Coming from modest and humble beginnings before gracing the stage with the likes of Taylor Swift, the now internationally praised and acclaimed band NEEDTOBREATHE have released ‘H A R D L O V E’ to the familiar encores of approval and satisfaction from their legionnaire of supporters.

Fresh off the road from their North American headline tour, NEEDTOBREATHE went straight back to the studio to record the highly anticipated sixth album, collaborating with long time friends Shovels & Rope, as well as a plethora of talented writers (Ido Zmishlany, Luke Laird, Dave Tozer). The resulting record brings an interesting twist on an 80’s pop vibe combined with the bands distinct heavy blues. The only question; is this polished pop gloss off-putting for long time fans?

Opening immediately with an in your face echoed and oscillating vocal track ‘Mountain Pt. 1’, the album’s narrative throws the listener off focus, before emerging from the delays and walls of reverbs with the album titled track ‘HARD LOVE’. The transition from echoe to synthesizer is seamless as an 80s drum machine backs up tremlo synths and “Bear’s” familiar vocal tone. The song commands attention and does well to lead the album. Although simplistically the song’s aesthetic revolves around never giving up, the narrative of the bands songs have been pigeon holed into Christian Rock genres, with any self redemption or leadership tropes being automatically linked to an omniscient power. But this critical reception hasn’t deterred the band yet, as ‘Money & Fame’ opens into a classic 80s soul beat. The new direction in lyrical tone and circa era style, represents the bands ease to break expectations and sing in a multitude of styles and topics.

Once again NTB lead into the raw and intimate ukulele lead ‘No Excuses’; a lead single that builds on each chorus into a marching anthem, before climaxing into a Nashville inspired fuzz solo. Remarkably one of their more gospel inspired songs, the mix up of influences adds a new and desperately needed twist on the tired trope.   The blues and Nashville rock narrative continues into ‘Great Night’, a foot stomping, guitar-scratching theme. One of their simpler arrangements, if not thanks to the repetitive bass line this is definitely a song dedicated to their die-hard fan base, as the song is decorated with Jack White ordants and the featured guitar solo from ‘Shovels & Rope’. It makes up for the drop in quality with the fun and likeability of the track.

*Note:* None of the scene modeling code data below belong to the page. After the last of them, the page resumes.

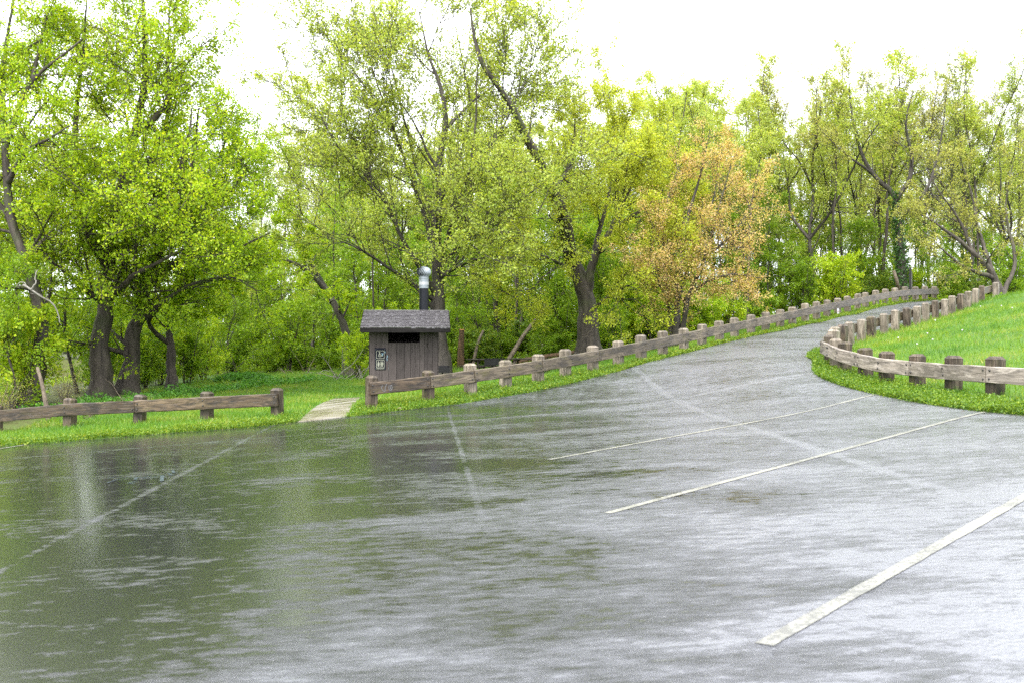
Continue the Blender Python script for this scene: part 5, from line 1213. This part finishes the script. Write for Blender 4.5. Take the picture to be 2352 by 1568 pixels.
# leaf litter and grit washed against the edge
k_ = (ASPH[:, 1] > 8) & (ASPH[:, 1] < 45) & (np.abs(ASPH[:, 0]) < 20); Q = ASPH[k_]; i_ = rgn.integers(0, len(Q), 9000); q = Q[i_] + rgn.normal(0, .16, (9000, 2)) + rgn.uniform(-.25, .25, (9000, 2))
nd_ = np.column_stack([q, H(q[:, 0], q[:, 1]) + .008]); V_, F_, t_ = leaves(rgn, nd_, 1, .004, .028, 0.0); V_[:, 2] = np.repeat(nd_[:, 2], 4) + rgn.uniform(-.003, .012, len(V_))
M['litter'] = plain('litter', (0.06, 0.042, 0.025), 0.6, 0.4, 0, 0.5, 3.0)
tag(obj_me('leaf_litter', mesh_np('leaf_litter', V_, F_, M['litter'])), 'brown leaf litter and grit along the edge of the asphalt', 'litter', kind='stuff')
c_ = ground_pt(560, 43.0)
q = rgn.normal(0, 1, (5200, 3)); q = nrmz(q); q[:, 2] = np.abs(q[:, 2]); rr_ = rgn.uniform(.8, 1.0, (5200, 1)); nd_ = c_ + q * rr_ * np.array([1.28, .7, .34])
V_, F_, t_ = leaves(rgn, nd_, 3, .05, .10, .4); o = obj_me('ivy_mound', mesh_np('ivy_mound', V_ - c_, F_, M['leaf_nettle'], False, {'tint': t_}), None, tuple(c_)); tag(o, 'low rounded mound of dark green ivy at the lawn edge', 'ivy mound', kind='thing')
pn_ = np.column_stack([rgn.uniform(-15.5, -7, 16000), rgn.uniform(29, 42, 16000)]); d_ = pn_[:, 0] + 14.2 + (pn_[:, 1] - 30) * .35 - .8
k_ = (np.abs(pn_[:, 0] - (-13.6 + (pn_[:, 1] - 30) * .42)) < rgn.uniform(0, 1, 16000) * 1.1); pn_ = pn_[k_ & ~inside(ASPH, pn_)]
o, _ = weeds('nettles', '', pn_, .32, .085, 4, 'leaf_nettle'); tag(o, 'belt of green nettles between lawn and bank trees', 'nettles', kind='stuff')
# floor herbs under the trees
p = np.column_stack([rgn.uniform(-24, 26, 26000), rgn.uniform(46, 75, 26000)]); p = p[(wood_floor(p[:, 0], p[:, 1]) > .3) & ~inside(ASPH, p)]
o, _ = weeds('undergrowth', '', p, .35, .13, 2, 'leaf_under'); tag(o, 'leafy undergrowth covering the floor of the wood', 'undergrowth', kind='stuff')
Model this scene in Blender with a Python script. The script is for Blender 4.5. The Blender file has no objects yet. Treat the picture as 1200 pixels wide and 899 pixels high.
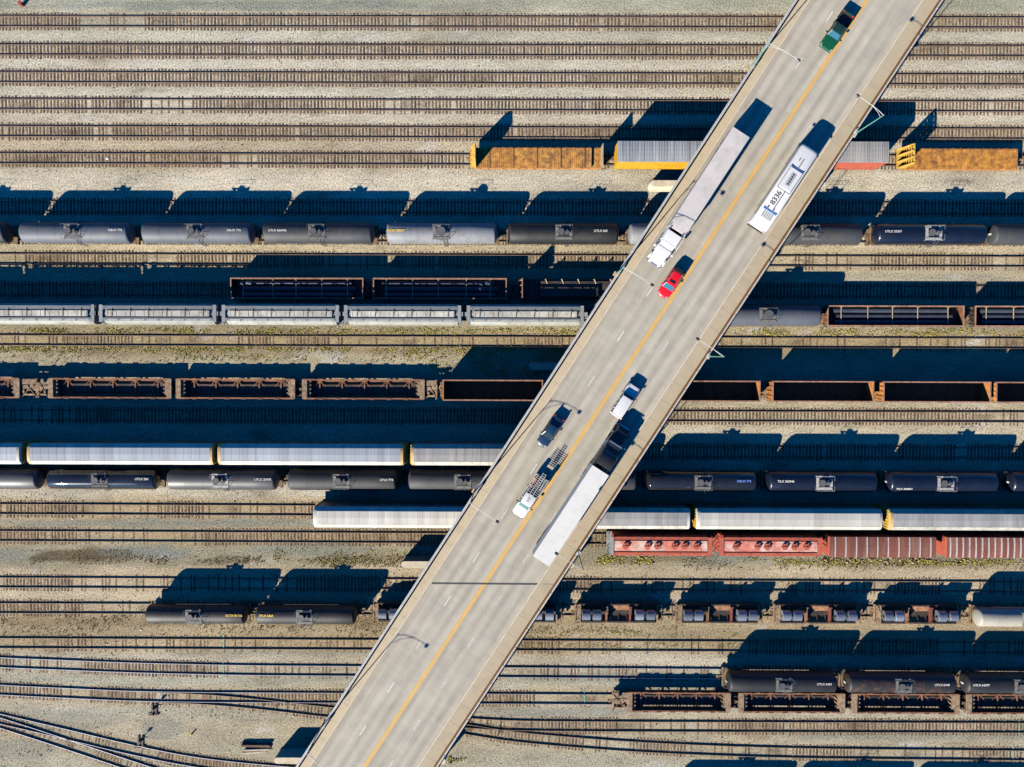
import bpy, math, random
from mathutils import Vector, Matrix, noise
random.seed(7)
R = math.radians
S = bpy.context.scene
COL = S.collection

# ------------------------------------------------------------------ camera geometry (photo pixels 1200x899)
CH, FP, TH = 120.0, 930.0, math.atan(24.5/930.0)
FWD = Vector((0, -math.sin(TH), -math.cos(TH))); UP = Vector((0, math.cos(TH), -math.sin(TH)))
def ray(px, py):
    return FWD + Vector(((px-600)/FP, 0, 0)) + UP*((449.5-py)/FP)
def P(px, py, z=0.0):
    d = ray(px, py); t = (z-CH)/d.z
    return Vector((d.x*t, d.y*t, z))
def proj(p):
    q = Vector(p)-Vector((0, 0, CH)); d = q.dot(FWD)
    return 600+FP*q.x/d, 449.5-FP*q.dot(UP)/d

# ------------------------------------------------------------------ materials
def newmat(name):
    m = bpy.data.materials.new(name); m.use_nodes = True
    nt = m.node_tree; return m, nt, nt.nodes['Principled BSDF']
def nd(nt, t, **kw):
    n = nt.nodes.new(t)
    for k, v in kw.items(): setattr(n, k, v)
    return n
def noise_fac(nt, scale, detail=4, stretch=None, src='Position', rough=.6):
    if src == 'Position':
        g = nd(nt, 'ShaderNodeNewGeometry'); out = g.outputs['Position']
    else:
        g = nd(nt, 'ShaderNodeTexCoord'); out = g.outputs['Object']
    if stretch:
        mp = nd(nt, 'ShaderNodeMapping'); mp.inputs['Scale'].default_value = stretch
        nt.links.new(out, mp.inputs['Vector']); out = mp.outputs['Vector']
    n = nd(nt, 'ShaderNodeTexNoise'); n.inputs['Scale'].default_value = scale
    n.inputs['Detail'].default_value = detail; n.inputs['Roughness'].default_value = rough
    nt.links.new(out, n.inputs['Vector']); return n.outputs['Fac']
def ramp(nt, fac, p0, p1, c0=(0, 0, 0, 1), c1=(1, 1, 1, 1)):
    r = nd(nt, 'ShaderNodeValToRGB'); e = r.color_ramp.elements
    e[0].position, e[1].position = p0, p1; e[0].color, e[1].color = c0, c1
    nt.links.new(fac, r.inputs['Fac']); return r.outputs['Color']
def mix(nt, fac, a, b, mode='MIX'):
    m = nd(nt, 'ShaderNodeMix', data_type='RGBA', blend_type=mode)
    for sock, v in ((m.inputs[0], fac), (m.inputs[6], a), (m.inputs[7], b)):
        if isinstance(v, (int, float)): sock.default_value = v
        elif isinstance(v, tuple): sock.default_value = (v[0], v[1], v[2], 1)
        else: nt.links.new(v, sock)
    return m.outputs[2]
def bump(nt, bsdf, fac, strength, dist):
    b = nd(nt, 'ShaderNodeBump'); b.inputs['Strength'].default_value = strength; b.inputs['Distance'].default_value = dist
    nt.links.new(fac, b.inputs['Height']); nt.links.new(b.outputs['Normal'], bsdf.inputs['Normal'])
MAT = {}
def mat(name, col, rough=.6, metal=0., var=.18, scale=1.5, dirt=None, dirt_amt=.5, dirt_scale=.9, streak=None, coat=0., bmp=0., src='Position', rnd=.10, panel=0., drip=None):
    m, nt, b = newmat(name)
    f = noise_fac(nt, scale, 5, streak, src)
    c = mix(nt, ramp(nt, f, .3, .7), tuple(x*(1-var) for x in col), tuple(min(1, x*(1+var)) for x in col))
    if dirt:
        f2 = noise_fac(nt, dirt_scale, 6, streak, src, .7)
        c = mix(nt, ramp(nt, f2, .62-.3*dirt_amt, .78-.2*dirt_amt), c, dirt)
    if drip:
        f3 = noise_fac(nt, 1.0, 5, (2.6, .35, .35), src, .75)
        c = mix(nt, ramp(nt, f3, .56, .74), c, drip)
    if rnd:
        oi = nd(nt, 'ShaderNodeObjectInfo')
        c = mix(nt, 1., c, ramp(nt, oi.outputs['Random'], 0, 1, (1-rnd, 1-rnd, 1-rnd, 1), (1+rnd, 1+rnd*.95, 1+rnd*.85, 1)), 'MULTIPLY')
    if panel:
        ge = nd(nt, 'ShaderNodeNewGeometry'); sx = nd(nt, 'ShaderNodeSeparateXYZ'); nt.links.new(ge.outputs['Position'], sx.inputs[0])
        dv = nd(nt, 'ShaderNodeMath', operation='DIVIDE'); nt.links.new(sx.outputs['X'], dv.inputs[0]); dv.inputs[1].default_value = panel
        fl = nd(nt, 'ShaderNodeMath', operation='FLOOR'); nt.links.new(dv.outputs[0], fl.inputs[0])
        wn = nd(nt, 'ShaderNodeTexWhiteNoise', noise_dimensions='1D'); nt.links.new(fl.outputs[0], wn.inputs['W'])
        c = mix(nt, 1., c, ramp(nt, wn.outputs['Value'], 0, 1, (.84, .84, .84, 1), (1.08, 1.08, 1.07, 1)), 'MULTIPLY')
    nt.links.new(c, b.inputs['Base Color'])
    b.inputs['Roughness'].default_value = rough; b.inputs['Metallic'].default_value = metal
    b.inputs['Coat Weight'].default_value = coat
    if bmp: bump(nt, b, f, bmp, .02)
    MAT[name] = m; return m

RUST = (.17, .075, .03)
mat('tank_black', (.007, .008, .0095), .6, 0, .3, .7, (.02, .017, .014), .45, drip=(.022, .018, .014))
mat('tank_black_rusty', (.011, .012, .013), .6, 0, .3, .7, (.10, .036, .016), .42, .8)
mat('tank_dark_grey', (.025, .028, .033), .65, 0, .15, .6, (.042, .037, .032), .45, rnd=.25, drip=(.042, .035, .028))
mat('tank_mid_grey', (.058, .068, .086), .62, 0, .10, .5, (.085, .082, .078), .45, rnd=.2, drip=(.045, .045, .045))
mat('tank_pale_grey', (.145, .155, .168), .62, 0, .08, .5, (.115, .08, .058), .35, 1.1, drip=(.115, .088, .065))
mat('tank_steel_grey', (.055, .058, .062), .48, 0, .1, .5, (.05, .045, .04), .4, rnd=.2, drip=(.042, .037, .032))
mat('tank_navy', (.006, .010, .022), .34, 0, .2, .6, coat=.2)
mat('tank_white', (.25, .24, .195), .55, 0, .08, .5, (.18, .15, .11), .25)
mat('platform_grey', (.13, .128, .12), .7, 0, .25, 3)
mat('fitting_dark', (.08, .08, .08), .5, 0, .2, 3)
mat('underframe', (.10, .07, .045), .8, 0, .4, 2, (.30, .19, .09), .6, 1.7)
mat('bogie', (.06, .04, .028), .8, 0, .4, 2)
mat('hopper_grey', (.25, .26, .235), .7, 0, .12, .6, (.16, .14, .11), .4, .8, drip=(.19, .165, .13))
mat('hopper_hatch', (.38, .37, .32), .7, 0, .15, .8, (.24, .2, .14), .4, 1.2, panel=1.3)
mat('hopper_walk', (.19, .205, .205), .7, 0, .15, 1.5)
mat('red_oxide', (.37, .075, .04), .65, 0, .2, .8, (.24, .075, .05), .45)
mat('red_faded', (.44, .14, .095), .7, 0, .35, .9, (.55, .46, .39), .5, .5)
mat('red_roof', (.16, .048, .03), .75, 0, .25, .7, (.21, .11, .075), .5, .9, (1, .15, 1), panel=1.3)
mat('roof_rib_white', (.42, .37, .35), .6, 0, .15, 3, (.22, .12, .09), .4, 3)
mat('salmon_red', (.34, .075, .042), .7, 0, .15, .8, (.27, .07, .04), .3)
mat('yellow_paint', (.47, .25, .010), .6, 0, .12, .8, (.30, .15, .02), .3, 1.2)
mat('galvanised', (.26, .28, .30), .6, 0, .15, .9, (.18, .2, .23), .45, 1.2, (1, .1, 1), panel=.42)
mat('galvanised_grey', (.24, .24, .235), .65, 0, .12, .9, (.18, .17, .16), .45, 1.2, (1, .1, 1), panel=1.15)
mat('rack_roof', (.265, .295, .325), .6, 0, .10, .4, (.225, .245, .265), .45, 1.0, (1, .08, 1), panel=1.15)
mat('rack_roof_white', (.42, .405, .36), .65, 0, .07, .4, (.34, .32, .28), .4, 1.0, (1, .1, 1), panel=1.15)
mat('rack_screen', (.16, .16, .16), .6, 0, .25, .35)
mat('rack_post', (.36, .22, .06), .7, 0, .3, .6)
mat('rack_door', (.52, .32, .04), .6, 0, .25, 1.2, (.2, .12, .03), .4, 2)
mat('black_gon', (.028, .024, .022), .6, 0, .4, .9, (.10, .045, .025), .35)
mat('gon_rim', (.24, .11, .06), .75, 0, .4, 1.3, (.3, .22, .17), .5, 2)
mat('gon_rust', (.19, .075, .028), .85, 0, .35, .9, (.085, .04, .022), .5, .8)
mat('well_rust', (.20, .085, .042), .85, 0, .35, 1, (.09, .045, .028), .5, 1.1)
mat('well_pale', (.24, .165, .10), .85, 0, .4, 1.8, (.09, .05, .03), .55, 2.2)
mat('flat_rust', (.40, .155, .032), .85, 0, .35, .8, (.20, .075, .025), .5, 1.0)
mat('flat_wood', (.45, .205, .042), .9, 0, .5, 2.2, (.15, .065, .02), .6, 1.3, panel=.31, drip=(.56, .36, .12))
mat('flat_steel', (.43, .185, .026), .85, 0, .45, 1.6, (.16, .06, .016), .6, 1.0, panel=.62, drip=(.54, .31, .05))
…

Nearing the end of the album, each song has been overcome with self-indulgent guitar solos, while highly virtuosic are still imprisoned by the constructs of pop. ‘Bo’ Rinehart has already proved his worth, but his effect is lost as he opens tracks ‘Don’t Bring That Trouble’ with the determination of Maggotbrain, but lacks the conviction to standout with his talents. He is instead panned to the background, with the song taking a disappointing turn towards a more conservative sound, only slightly redeeming itself with a welcomed break beat.

All in all, the album is fun and worthy of its opening spot at No. 1 on the Billboards. The switch between hard riff rock and intimacy can at times be awkward, but NTB follow through with their consistent good tracks. Despite the divide of honest raw rock, and a glossier safe pop feel, the album runs well and brings highs and lows with an immersive effect on the listener. Honest and moving in a new and welcomed direction, this is a band that even after a decade and a half of repertoire show no signs of slowing down.